Five minutes into the operation, North Korean officials of the Military Armistice Commission were formally notified that a UN work party would enter the JSA “in order to peacefully finish the work left unfinished” on August 18. If not molested, the notification said, the UN force would take no further action. Within a few minutes, five North Korean trucks and about 150 troops armed with automatic weapons gathered on the far end of the Bridge of No Return, looking across at the poplar. The troops watched in silence as the big tree was felled in forty-two minutes, three minutes fewer than Stilwell had estimated.

“We know it was very scary to the North Koreans, because we were listening,” said an American official in Washington with access to North Korean front-line communications. A US intelligence analyst monitoring the radio net said that “it blew their fucking minds.”

The North Korean leadership quickly recognized that the killings at the DMZ were a dangerous mistake and moved to reduce the danger. Kim Il Sung claimed later that the Americans had started the fighting to help Ford win the US presidential election but that the incident “no sooner happened than we realized that our soldiers had been taken in by the enemy’s political scheme. So, we decided not to aggravate the incident any further.”

Within an hour after the operation, the senior North Korean representative to the armistice commission requested a private meeting with the chief American representative, Rear Admiral Mark Frudden, to convey a message from Kim Il Sung. The personal message was Kim’s first to the UN Command in the twenty-three-year history of the armistice. Kim declared it “regretful” that an incident had occurred in the JSA and proposed that “both sides should make efforts” to avoid future clashes. The State Department initially rejected the message as unacceptable because it did not forthrightly admit guilt, but then reversed itself after Habib and other Korea experts said that it was as close to an apology from Kim that anyone would get.

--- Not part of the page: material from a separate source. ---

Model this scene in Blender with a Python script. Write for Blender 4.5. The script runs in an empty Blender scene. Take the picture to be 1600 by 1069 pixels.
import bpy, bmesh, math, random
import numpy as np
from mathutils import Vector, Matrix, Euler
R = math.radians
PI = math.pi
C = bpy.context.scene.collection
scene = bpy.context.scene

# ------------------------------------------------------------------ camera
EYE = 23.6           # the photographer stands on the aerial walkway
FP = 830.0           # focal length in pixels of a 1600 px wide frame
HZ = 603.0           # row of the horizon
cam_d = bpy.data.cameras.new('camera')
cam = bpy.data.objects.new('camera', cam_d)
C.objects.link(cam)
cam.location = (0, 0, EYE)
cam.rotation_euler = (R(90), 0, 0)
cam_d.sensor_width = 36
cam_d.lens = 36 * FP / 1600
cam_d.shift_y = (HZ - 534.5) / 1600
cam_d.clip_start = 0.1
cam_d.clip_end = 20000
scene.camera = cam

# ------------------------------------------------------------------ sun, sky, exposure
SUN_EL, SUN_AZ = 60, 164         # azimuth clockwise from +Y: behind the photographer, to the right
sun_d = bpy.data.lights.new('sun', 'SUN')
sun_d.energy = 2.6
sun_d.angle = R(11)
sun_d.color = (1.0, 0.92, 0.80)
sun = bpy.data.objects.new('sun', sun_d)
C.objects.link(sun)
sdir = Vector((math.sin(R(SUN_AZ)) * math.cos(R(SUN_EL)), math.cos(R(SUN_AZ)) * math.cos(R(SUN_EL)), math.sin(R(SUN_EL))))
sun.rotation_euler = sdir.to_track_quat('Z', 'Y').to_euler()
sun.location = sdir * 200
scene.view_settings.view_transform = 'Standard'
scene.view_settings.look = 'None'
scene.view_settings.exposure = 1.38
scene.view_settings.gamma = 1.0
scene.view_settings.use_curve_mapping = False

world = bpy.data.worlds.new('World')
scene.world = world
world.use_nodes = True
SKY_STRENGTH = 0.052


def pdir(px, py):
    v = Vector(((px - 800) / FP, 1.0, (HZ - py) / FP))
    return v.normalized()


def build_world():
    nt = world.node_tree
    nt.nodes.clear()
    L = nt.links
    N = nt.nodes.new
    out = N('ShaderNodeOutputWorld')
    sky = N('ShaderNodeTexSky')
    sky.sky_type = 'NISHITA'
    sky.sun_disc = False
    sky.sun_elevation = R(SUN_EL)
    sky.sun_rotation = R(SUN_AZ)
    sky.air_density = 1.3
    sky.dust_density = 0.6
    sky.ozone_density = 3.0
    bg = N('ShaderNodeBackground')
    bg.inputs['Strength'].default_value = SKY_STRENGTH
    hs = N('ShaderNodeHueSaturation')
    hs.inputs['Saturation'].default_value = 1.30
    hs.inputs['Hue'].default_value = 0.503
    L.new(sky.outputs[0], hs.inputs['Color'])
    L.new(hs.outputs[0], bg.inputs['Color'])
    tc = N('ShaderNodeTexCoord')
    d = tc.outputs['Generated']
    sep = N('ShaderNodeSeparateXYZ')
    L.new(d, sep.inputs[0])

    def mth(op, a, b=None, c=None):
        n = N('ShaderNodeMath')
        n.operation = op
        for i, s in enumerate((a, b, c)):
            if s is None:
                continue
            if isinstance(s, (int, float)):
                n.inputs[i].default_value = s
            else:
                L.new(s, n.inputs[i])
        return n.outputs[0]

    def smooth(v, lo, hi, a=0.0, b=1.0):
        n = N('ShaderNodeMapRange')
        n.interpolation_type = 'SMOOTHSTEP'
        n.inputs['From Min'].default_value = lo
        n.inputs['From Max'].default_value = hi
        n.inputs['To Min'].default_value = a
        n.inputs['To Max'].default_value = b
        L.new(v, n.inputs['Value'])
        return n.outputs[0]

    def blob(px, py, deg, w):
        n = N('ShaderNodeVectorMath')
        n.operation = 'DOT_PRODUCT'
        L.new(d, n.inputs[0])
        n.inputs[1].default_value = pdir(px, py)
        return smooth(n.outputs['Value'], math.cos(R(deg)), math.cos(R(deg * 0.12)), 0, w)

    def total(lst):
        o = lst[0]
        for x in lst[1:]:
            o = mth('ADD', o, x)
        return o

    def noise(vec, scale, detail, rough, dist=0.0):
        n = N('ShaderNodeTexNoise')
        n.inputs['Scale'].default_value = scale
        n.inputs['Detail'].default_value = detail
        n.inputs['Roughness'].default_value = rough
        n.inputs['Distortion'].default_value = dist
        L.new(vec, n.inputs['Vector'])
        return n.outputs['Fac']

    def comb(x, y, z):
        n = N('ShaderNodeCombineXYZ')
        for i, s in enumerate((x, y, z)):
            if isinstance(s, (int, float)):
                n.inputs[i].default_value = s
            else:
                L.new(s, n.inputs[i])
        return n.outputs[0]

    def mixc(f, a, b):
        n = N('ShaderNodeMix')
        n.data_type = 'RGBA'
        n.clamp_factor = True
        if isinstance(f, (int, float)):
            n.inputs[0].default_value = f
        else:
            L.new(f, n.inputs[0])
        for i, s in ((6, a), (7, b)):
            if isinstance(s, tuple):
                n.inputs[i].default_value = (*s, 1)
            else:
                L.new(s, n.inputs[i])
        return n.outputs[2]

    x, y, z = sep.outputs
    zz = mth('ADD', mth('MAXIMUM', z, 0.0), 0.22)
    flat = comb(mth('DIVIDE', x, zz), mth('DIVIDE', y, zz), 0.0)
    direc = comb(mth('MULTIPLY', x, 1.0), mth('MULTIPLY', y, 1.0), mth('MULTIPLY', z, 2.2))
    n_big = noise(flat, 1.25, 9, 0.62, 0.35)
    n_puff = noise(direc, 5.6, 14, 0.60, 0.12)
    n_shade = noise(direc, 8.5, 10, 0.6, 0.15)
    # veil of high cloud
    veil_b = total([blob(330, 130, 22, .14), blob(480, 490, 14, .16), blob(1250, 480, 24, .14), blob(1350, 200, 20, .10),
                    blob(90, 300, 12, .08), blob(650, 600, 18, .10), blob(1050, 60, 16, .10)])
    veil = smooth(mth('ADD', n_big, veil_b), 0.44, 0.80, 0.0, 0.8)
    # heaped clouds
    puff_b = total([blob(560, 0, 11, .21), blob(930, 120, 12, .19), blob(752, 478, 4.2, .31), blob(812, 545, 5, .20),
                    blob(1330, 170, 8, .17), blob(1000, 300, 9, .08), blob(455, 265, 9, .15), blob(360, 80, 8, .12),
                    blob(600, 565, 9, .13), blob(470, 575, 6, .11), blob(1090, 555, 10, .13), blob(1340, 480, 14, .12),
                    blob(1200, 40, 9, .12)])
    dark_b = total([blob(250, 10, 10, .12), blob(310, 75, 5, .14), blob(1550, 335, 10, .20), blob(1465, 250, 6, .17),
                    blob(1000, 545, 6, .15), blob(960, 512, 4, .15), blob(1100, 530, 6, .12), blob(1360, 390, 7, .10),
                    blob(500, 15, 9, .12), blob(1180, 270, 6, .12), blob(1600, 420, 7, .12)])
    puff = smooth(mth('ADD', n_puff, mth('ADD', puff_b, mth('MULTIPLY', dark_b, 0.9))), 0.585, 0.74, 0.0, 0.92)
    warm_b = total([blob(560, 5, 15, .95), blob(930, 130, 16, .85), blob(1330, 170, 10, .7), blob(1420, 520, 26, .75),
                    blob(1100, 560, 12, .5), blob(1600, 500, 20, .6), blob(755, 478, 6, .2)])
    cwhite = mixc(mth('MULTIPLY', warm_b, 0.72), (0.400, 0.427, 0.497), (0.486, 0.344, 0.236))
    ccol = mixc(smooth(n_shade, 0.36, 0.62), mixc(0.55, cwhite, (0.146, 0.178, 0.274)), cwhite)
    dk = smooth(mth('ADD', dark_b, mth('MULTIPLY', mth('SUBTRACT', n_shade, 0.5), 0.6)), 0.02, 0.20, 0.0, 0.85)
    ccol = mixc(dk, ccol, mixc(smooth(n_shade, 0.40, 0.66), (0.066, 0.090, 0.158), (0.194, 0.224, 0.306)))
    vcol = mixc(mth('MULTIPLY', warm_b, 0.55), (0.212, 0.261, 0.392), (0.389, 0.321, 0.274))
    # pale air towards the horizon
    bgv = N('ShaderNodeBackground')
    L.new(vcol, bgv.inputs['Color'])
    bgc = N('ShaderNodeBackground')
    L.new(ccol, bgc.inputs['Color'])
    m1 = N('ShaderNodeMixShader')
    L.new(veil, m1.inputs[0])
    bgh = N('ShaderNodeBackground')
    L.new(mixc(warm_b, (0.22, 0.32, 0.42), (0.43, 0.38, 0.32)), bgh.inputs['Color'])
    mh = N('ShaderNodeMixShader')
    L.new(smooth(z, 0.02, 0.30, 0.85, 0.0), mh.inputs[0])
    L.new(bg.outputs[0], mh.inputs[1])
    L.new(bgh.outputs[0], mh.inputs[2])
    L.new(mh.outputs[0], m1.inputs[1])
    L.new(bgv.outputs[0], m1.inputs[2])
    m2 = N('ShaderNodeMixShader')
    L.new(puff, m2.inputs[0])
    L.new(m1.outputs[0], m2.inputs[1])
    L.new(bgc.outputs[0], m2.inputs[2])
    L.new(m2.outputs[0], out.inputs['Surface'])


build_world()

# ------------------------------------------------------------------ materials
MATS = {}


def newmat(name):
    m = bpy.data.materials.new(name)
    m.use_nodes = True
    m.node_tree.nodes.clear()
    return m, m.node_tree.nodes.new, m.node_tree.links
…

On August 25, in another surprise, North Korea proposed that to prevent future incidents, the Joint Security Area be divided at the military demarcation line, and that thenceforth KPA guards stay north of the line and UN guards should stay south. The UN Command had made similar proposals in the past, but North Korea had not agreed. This time
the concept was approved and details worked out with a minimum of controversy.

In the aftermath, some in the South harshly criticized the United States for not taking stronger action. As his fears subsided in the face of the US buildup and North Korea’s soft reaction, Park’s belligerence toward North Korea seemed to grow. Questioned about Park’s attitude at a White House meeting in mid-September, Sneider said that Park has “a parochial, Israeli complex stemming in part from the protection we have accorded to Korea for so long—Park tends to ignore or discount the costs we have to calculate in deciding how to react to North Korean provocations.” The ambassador added, “Park may also have been influenced by his generals who were egging him on.”

With different decisions in Washington on punitive actions or Kim Il Sung’s statement of regret, the killings in the DMZ might have led to a wider conflict on the peninsula with unknown results. A different set of decisions by Kim or a subordinate commander—especially an attempt to contest Operation Paul Bunyan with force of arms—would almost certainly have led to a sharp escalation.

As it was, the assertions of US power and authority—secretly against South Korea’s nuclear weapons program, and very openly against North Korea’s barbaric actions in the Joint Security Area—demonstrated that despite its failure in Indochina, the United States continued to be a potent force on the Korean peninsula. Washington did not, however, heed Ambassador Sneider’s call to establish a more durable partnership with the ROK. Instead, US policy in the period to come intensified the discord between Washington and Seoul.